People working together can do that because for every example of humans resorting to violence there are untold, unreported thousands of humans who reject it and find another way.

So here’s what we know:

Police do not believe the JFK Library fire was related to the bomb. We know The New York Post was wrong when they said a Muslim suspect was in custody. We know that today was not Hitler’s birthday, it was not the anniversary of Waco or Oklahoma City.

A lot of people really want to assign blame; many are politicizing the attack. As of this broadcast, we don’t know if it’s cowardly right-wing homegrown extremists, cowardly foreign terror organizations, or a deeply cowardly individual.

What we do know is that whoever did this was influenced by violence, and allowed themselves to be guided by the propensity for violence that exists in all of us.

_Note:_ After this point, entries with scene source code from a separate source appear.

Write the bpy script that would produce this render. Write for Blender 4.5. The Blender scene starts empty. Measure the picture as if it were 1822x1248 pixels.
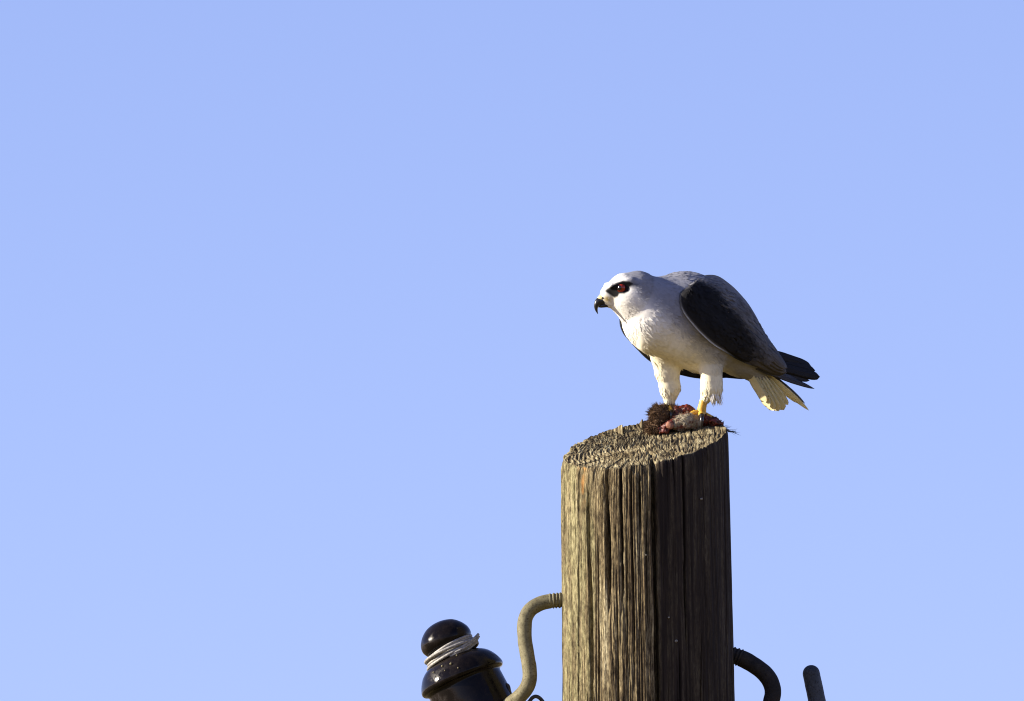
import bpy, math, random
import numpy as np

# ------------------------------------------------------------------ scale, camera, light
S = 0.00075            # metres per construction unit (bird, pole and fittings are drawn in these units)
D = 20.0               # camera to pole, metres
ELEV = math.radians(10)
CAMZ = 1.7
EXPOSURE = 1.13
SUN_AZ = math.radians(84)     # to the left of the direction pole -> camera
SUN_EL = math.radians(19)

scene = bpy.context.scene
col = scene.collection
ce, se = math.cos(ELEV), math.sin(ELEV)
CAM = np.array([0.0, -D * ce, CAMZ])
F = np.array([0.0, ce, se]); R = np.array([1.0, 0, 0]); U = np.array([0.0, -se, ce])

cam_data = bpy.data.cameras.new('camera')
cam_data.sensor_width = 36.0
cam_data.lens = 36.0 * D / (1822 * S)
cam_data.clip_start = 0.1
cam_data.clip_end = 20000.0
cam = bpy.data.objects.new('camera', cam_data)
col.objects.link(cam)
cam.location = CAM
cam.rotation_euler = (math.radians(90) + ELEV, 0, 0)
scene.camera = cam

sun_dir = np.array([-math.sin(SUN_AZ) * math.cos(SUN_EL), -math.cos(SUN_AZ) * math.cos(SUN_EL), math.sin(SUN_EL)])
world = bpy.data.worlds.new('World')
scene.world = world
world.use_nodes = True
wn = world.node_tree
for n in list(wn.nodes):
    wn.nodes.remove(n)
sky = wn.nodes.new('ShaderNodeTexSky')
sky.sky_type = 'NISHITA'
sky.sun_disc = False
sky.sun_elevation = SUN_EL
sky.sun_rotation = math.atan2(sun_dir[0], sun_dir[1])
sky.altitude = 1000
sky.air_density = 1.0
sky.dust_density = 0.3
sky.ozone_density = 3.0
bg = wn.nodes.new('ShaderNodeBackground')
bg.inputs['Strength'].default_value = 0.10
wo = wn.nodes.new('ShaderNodeOutputWorld')
wb = wn.nodes.new('ShaderNodeMix')                # the camera's cool white balance, the same over the whole sky
wb.data_type = 'RGBA'; wb.blend_type = 'MULTIPLY'
wb.inputs[0].default_value = 1.0
wb.inputs[7].default_value = (1.10, 0.85, 1.02, 1)
wn.links.new(sky.outputs['Color'], wb.inputs[6])
wn.links.new(wb.outputs[2], bg.inputs['Color'])
wn.links.new(bg.outputs['Background'], wo.inputs['Surface'])

sun_data = bpy.data.lights.new('sun', 'SUN')
sun_data.energy = 5.0
sun_data.angle = math.radians(0.5)
sun_data.color = (1.0, 0.90, 0.74)
sun = bpy.data.objects.new('sun', sun_data)
col.objects.link(sun)
from mathutils import Vector
sun.rotation_euler = Vector(sun_dir).to_track_quat('Z', 'Y').to_euler()
sun.location = (-30, -5, 20)

vs = scene.view_settings
vs.view_transform = 'Standard'
vs.look = 'None'
vs.exposure = EXPOSURE
vs.gamma = 1.0
vs.use_curve_mapping = False
scene.cycles.filter_width = 1.1                  # crisp, like the photograph

rng = np.random.default_rng(7)
random.seed(7)

# ------------------------------------------------------------------ coordinates
C0 = CAM + F * D
def W(p):
    """(x right, y down, d towards the viewer) in construction units -> world metres"""
    p = np.asarray(p, dtype=np.float64)
    d = p[..., 2:3] * S
    k = (D - d) / D
    return C0 + k * S * ((p[..., 0:1] - 911) * R + (624 - p[..., 1:2]) * U) - F * d
def depth_of(y, t):
    """depth for a point at picture height y that lies t units in front of the pole's axis"""
    return (t - (790 - y) * se) / ce
def Wt(x, y, t):
    return W([x, y, depth_of(y, t)])

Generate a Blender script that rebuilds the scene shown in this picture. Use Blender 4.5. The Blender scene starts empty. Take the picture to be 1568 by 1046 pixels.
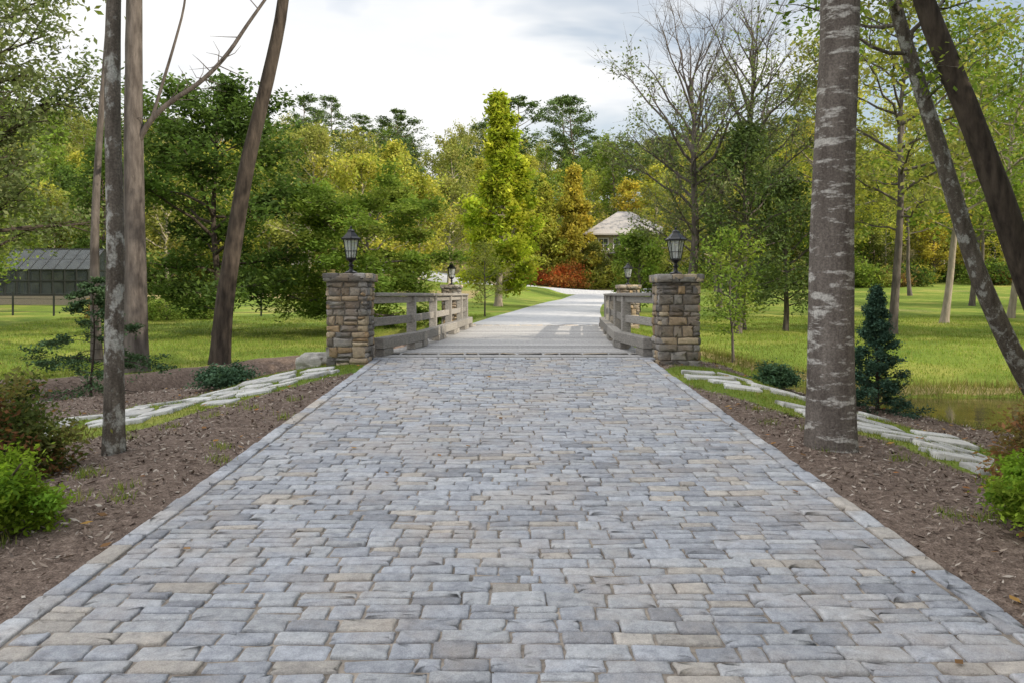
import bpy, math, random, time
import numpy as np
from mathutils import Vector, noise as mnoise
random.seed(3)
rng = np.random.default_rng(11)
scene = bpy.context.scene

# ---------------------------------------------------------------- utilities
def smooth(a, b, x):
    t = np.clip((np.asarray(x, float) - a) / (b - a), 0, 1)
    return t * t * (3 - 2 * t)

def link(o, parent=None):
    scene.collection.objects.link(o)
    if parent: o.parent = parent
    return o

def empty(name, loc=(0, 0, 0)):
    e = bpy.data.objects.new(name, None); e.location = loc; e.empty_display_size = .3
    return link(e)

class MB:
    def __init__(s): s.v=[]; s.c=[]; s.f=[]; s.m=[]; s.n=0
    def add(s, v, f, col=(.5,.5,.5), mat=0):
        v=np.asarray(v,float); f=np.asarray(f,int)
        col=np.asarray(col,float)
        if col.ndim==1: col=np.tile(col,(len(v),1))
        s.v.append(v); s.c.append(col); s.f.append(f+s.n); s.m.append(np.full(len(f),mat)); s.n+=len(v)
    def mesh(s, name, mats, sm=True):
        me=bpy.data.meshes.new(name)
        v=np.concatenate(s.v); c=np.concatenate(s.c)
        loops=np.concatenate([f.ravel() for f in s.f])
        tot=np.concatenate([np.full(len(f),f.shape[1]) for f in s.f])
        st=np.concatenate([[0],np.cumsum(tot)[:-1]])
        me.vertices.add(len(v)); me.vertices.foreach_set('co',v.astype(np.float32).ravel())
        me.loops.add(len(loops)); me.loops.foreach_set('vertex_index',loops.astype(np.int32))
        me.polygons.add(len(tot)); me.polygons.foreach_set('loop_start',st.astype(np.int32))
        for m in mats: me.materials.append(m)
        me.update(calc_edges=True)
        me.polygons.foreach_set('material_index',np.concatenate(s.m).astype(np.int32))
        me.polygons.foreach_set('use_smooth',np.full(len(tot),sm))
        a=me.color_attributes.new('Col','FLOAT_COLOR','POINT')
        a.data.foreach_set('color',np.hstack([c,np.ones((len(c),1))]).astype(np.float32).ravel())
        me.update()
        return me
    def obj(s, name, mats, parent=None, sm=True, loc=(0,0,0)):
        if not isinstance(mats,(list,tuple)): mats=[mats]
        o=bpy.data.objects.new(name,s.mesh(name,mats,sm)); o.location=loc
        return link(o,parent)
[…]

Whoever did this was influenced by the seemingly quick, easy and powerful temptation of violence to achieve a desired result. Whoever did this was influenced to believe that violence would give them satisfaction, change — they’re wrong and you know it.

We know that terrorism is a tool, and it has a purpose. It’s deliberate violence designed to use fear to stimulate change. We know it doesn’t work.

We know the U.S. Constitution was written to ensure domestic tranquility.

We know that in the Gospels, Jesus says, “Do not be afraid of those who kill the body but cannot kill the soul.” He also says, “Those who live by the sword will die by the sword.”

We know the holy Quran says: “If anyone killed a person not in retaliation of murder, or to spreak mischief in the land, it would be as if he killed all humankind, and if anyone saved a life, it would be as if he saved the life of all humankind.”

We know that the world’s great religions all preach against this kind of violence — yet the fundamentalists devotees of religion continually think their piety gives them a pass. But again we don’t know if this terrorist attack was that kind of terrorism.

We know that Ralph Waldo Emerson influenced Henry David Thoreau; Thoreau’s writings on nonviolent resistance influenced Gandhi; and Gandhi influenced a young man who attended Boston University; a man who later said, “it is no longer a choice, my friends, between violence and nonviolence. It is either nonviolence or nonexistence.” That young man was Martin Luther King Jr. — who went on to become the greatest American voice for nonviolence in the 20th century.

And we know for everyone who’s influence has driven them to destruction and violence there are thousands more who reject it. Look at the people who ran into the bomb site to help the wounded. That’s the reality.

So if you’re on the side of every Christian, Muslim or Jew; every progressive or conservative who seeks to end our conflicts nonviolently, then congratulations — you’re already part of the solution.